Così Yolande cita Manuela che l’ha nascosta, pur essendo Hutu, per 11 giorni sotto il suo acquario nel giardino, e alla fine è dovuta fuggire con lei, e la vecchia Zura che nascondeva i Tutsi nella sua casa, tenendo lontani i miliziani con i suoi amuleti e gli spiriti maligni che la proteggevano contro chiunque volesse irrompere nella sua abitazione.
In quel clima di terrore e di violenze, né le potenze occidentali né quelle africane presero delle iniziative per fermare la strage e subito dopo il genocidio nessuna ONG internazionale si è occupata delle vittime.
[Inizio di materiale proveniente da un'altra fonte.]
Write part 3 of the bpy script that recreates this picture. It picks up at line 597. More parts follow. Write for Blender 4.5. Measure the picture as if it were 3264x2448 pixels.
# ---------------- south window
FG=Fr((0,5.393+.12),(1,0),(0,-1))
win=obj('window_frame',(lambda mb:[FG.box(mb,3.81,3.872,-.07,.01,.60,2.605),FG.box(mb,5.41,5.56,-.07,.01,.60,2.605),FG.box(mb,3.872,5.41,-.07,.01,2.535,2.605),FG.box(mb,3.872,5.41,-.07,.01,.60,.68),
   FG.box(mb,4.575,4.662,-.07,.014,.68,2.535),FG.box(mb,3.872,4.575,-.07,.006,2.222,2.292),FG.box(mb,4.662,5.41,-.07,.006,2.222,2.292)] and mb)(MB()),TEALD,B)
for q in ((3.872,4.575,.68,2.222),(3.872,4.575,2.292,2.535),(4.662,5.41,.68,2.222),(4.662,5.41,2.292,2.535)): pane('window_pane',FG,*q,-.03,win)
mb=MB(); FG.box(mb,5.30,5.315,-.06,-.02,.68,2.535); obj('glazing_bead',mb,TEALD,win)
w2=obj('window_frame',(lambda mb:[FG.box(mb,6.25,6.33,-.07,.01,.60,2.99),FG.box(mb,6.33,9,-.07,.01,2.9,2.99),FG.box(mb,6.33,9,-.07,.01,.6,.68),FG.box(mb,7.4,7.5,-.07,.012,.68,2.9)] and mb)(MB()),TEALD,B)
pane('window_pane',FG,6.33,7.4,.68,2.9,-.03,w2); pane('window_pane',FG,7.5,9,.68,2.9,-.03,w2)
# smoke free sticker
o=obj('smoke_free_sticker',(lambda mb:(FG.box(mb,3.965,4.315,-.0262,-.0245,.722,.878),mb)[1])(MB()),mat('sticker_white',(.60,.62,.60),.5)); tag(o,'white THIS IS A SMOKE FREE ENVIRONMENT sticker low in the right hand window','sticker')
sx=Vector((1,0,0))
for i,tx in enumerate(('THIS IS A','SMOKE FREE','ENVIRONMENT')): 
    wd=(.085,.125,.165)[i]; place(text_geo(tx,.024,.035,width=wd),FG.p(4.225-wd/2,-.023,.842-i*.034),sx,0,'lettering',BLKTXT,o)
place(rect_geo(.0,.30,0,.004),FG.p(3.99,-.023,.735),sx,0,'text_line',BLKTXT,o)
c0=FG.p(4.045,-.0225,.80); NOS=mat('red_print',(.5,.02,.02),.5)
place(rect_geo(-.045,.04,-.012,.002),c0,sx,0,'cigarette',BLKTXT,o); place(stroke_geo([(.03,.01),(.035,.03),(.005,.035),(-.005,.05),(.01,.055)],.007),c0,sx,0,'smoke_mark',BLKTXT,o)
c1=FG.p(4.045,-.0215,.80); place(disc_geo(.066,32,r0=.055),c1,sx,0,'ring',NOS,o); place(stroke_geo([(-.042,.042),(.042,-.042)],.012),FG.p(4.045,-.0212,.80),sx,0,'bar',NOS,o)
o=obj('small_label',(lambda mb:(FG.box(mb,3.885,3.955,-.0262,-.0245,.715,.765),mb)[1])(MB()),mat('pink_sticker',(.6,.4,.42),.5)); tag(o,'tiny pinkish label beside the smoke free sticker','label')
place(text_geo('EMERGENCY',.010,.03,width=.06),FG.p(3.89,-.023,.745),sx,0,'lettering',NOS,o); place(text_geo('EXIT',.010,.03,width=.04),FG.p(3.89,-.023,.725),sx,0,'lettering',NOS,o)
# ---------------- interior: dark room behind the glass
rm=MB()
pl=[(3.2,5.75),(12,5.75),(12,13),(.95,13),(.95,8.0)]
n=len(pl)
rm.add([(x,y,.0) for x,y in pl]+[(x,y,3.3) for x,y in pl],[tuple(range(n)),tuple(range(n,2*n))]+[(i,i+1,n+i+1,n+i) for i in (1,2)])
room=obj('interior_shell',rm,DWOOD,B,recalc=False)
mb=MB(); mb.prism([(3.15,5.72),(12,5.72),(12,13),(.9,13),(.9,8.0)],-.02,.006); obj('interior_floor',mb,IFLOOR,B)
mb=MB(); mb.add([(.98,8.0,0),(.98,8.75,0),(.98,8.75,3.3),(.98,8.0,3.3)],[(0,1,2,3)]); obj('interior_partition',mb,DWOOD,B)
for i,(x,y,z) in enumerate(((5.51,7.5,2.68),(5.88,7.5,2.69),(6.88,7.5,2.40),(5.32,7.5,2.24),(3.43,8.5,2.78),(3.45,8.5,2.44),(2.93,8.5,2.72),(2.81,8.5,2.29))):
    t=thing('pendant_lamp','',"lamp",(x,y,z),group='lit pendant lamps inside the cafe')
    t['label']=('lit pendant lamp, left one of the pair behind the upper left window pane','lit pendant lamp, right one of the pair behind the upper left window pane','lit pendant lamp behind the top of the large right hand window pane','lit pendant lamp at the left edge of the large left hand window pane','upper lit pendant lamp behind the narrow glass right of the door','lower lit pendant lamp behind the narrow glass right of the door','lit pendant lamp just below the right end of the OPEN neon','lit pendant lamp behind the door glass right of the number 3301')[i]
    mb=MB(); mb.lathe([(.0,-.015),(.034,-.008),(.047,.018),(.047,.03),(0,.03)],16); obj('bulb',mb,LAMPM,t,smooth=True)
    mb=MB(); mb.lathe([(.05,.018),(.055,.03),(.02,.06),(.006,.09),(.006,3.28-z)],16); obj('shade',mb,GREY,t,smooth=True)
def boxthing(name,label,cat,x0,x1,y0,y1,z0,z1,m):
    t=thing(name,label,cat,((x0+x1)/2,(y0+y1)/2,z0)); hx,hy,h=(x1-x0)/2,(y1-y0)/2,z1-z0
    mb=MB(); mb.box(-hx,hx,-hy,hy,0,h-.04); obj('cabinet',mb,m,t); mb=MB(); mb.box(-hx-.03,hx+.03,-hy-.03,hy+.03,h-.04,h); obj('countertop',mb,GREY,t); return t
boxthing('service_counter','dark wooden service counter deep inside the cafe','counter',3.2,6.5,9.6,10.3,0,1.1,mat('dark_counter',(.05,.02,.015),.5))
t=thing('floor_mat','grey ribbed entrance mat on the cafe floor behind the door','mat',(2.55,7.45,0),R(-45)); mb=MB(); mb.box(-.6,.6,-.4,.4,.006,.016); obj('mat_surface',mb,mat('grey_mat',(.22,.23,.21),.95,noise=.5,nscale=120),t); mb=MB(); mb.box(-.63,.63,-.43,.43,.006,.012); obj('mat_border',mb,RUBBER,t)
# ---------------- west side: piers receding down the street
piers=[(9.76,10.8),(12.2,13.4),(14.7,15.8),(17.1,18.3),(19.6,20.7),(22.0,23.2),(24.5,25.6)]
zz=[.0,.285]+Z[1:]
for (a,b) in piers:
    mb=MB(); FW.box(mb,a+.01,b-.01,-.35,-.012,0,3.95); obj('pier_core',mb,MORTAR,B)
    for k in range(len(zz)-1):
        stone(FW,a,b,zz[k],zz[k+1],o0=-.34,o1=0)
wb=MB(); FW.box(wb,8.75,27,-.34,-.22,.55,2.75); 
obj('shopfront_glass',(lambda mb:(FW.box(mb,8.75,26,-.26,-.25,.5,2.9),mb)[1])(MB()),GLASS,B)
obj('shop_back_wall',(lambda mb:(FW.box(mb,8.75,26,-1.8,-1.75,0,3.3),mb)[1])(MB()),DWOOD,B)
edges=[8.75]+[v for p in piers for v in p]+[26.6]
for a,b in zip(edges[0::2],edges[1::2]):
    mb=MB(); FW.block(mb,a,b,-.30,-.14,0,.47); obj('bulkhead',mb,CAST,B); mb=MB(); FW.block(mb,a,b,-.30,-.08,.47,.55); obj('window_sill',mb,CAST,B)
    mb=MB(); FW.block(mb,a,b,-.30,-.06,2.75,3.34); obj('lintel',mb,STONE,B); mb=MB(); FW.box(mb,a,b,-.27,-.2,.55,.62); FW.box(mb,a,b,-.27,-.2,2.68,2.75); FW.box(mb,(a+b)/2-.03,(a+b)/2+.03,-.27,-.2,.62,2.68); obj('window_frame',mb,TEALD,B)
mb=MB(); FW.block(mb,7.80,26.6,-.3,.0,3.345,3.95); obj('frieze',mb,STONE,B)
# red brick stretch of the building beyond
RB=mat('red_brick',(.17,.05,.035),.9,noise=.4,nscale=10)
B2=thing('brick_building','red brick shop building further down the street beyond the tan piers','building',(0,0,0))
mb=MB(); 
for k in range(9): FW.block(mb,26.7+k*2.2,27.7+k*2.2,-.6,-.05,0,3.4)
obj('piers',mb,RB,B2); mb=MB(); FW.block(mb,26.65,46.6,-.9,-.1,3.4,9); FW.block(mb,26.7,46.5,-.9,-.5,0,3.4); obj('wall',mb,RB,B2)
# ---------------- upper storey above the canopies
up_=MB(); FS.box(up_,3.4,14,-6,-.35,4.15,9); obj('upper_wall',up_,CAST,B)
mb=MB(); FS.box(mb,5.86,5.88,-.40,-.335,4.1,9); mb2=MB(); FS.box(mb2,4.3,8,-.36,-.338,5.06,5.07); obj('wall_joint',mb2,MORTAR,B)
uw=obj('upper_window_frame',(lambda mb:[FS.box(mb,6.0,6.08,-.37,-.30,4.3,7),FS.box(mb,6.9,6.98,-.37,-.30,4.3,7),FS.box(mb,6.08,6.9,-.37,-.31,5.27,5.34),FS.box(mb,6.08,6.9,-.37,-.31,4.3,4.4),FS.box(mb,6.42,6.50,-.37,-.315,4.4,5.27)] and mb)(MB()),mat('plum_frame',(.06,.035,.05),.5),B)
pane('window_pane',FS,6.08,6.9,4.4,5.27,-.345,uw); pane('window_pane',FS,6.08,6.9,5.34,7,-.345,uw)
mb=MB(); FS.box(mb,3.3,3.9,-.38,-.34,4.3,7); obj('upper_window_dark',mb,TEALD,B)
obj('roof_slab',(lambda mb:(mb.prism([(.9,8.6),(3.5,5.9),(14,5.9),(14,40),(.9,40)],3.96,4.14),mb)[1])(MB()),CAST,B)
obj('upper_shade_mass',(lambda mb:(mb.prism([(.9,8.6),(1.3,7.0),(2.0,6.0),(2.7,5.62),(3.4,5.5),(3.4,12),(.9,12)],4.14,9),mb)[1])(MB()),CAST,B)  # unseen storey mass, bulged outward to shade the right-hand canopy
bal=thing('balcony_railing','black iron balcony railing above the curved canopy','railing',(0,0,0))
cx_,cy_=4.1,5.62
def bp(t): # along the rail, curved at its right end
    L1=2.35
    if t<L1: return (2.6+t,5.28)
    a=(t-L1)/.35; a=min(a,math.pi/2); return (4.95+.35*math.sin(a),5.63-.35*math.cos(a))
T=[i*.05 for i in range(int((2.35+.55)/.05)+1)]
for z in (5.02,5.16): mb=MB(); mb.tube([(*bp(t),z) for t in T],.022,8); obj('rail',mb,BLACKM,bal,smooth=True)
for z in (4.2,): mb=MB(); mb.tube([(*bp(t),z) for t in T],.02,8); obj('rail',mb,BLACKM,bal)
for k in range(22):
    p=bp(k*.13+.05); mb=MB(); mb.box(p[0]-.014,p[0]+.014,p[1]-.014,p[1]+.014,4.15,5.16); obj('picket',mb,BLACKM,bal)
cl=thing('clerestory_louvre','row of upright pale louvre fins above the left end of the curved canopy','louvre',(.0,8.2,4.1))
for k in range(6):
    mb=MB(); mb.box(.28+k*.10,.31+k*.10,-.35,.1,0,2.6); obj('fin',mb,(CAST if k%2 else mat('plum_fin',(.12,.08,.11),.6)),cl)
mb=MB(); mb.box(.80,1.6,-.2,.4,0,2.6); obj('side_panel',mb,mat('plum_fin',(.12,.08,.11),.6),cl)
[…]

Per questo , la coraggiosa protagonista del genocidio del Rwanda ha fatto della testimonianza la sua ragione di vita e scrive la sua storia per le generazioni future, affinché un giorno non possano dire “io non lo sapevo”
Per quanto mi riguarda - conclude l’Autrice -...il genocidio ha agito sul mio cuore, l’ha motivato in amore. Il genocidio ha portato in me la speranza. La sofferenza, scuotendomi, mi ha risvegliata... Continuerò la strada del mio instancabile lavoro: combattere la politica dell’autodistruzione degli uomini. La fatica è il mio orgoglio.
Vivrò per creare intorno a me un mondo migliore.
Vivrò costruendo l’amore sopra l’odio e la cattiveria.
Vivrò la mia vita per ricostruire la vita sulla morte.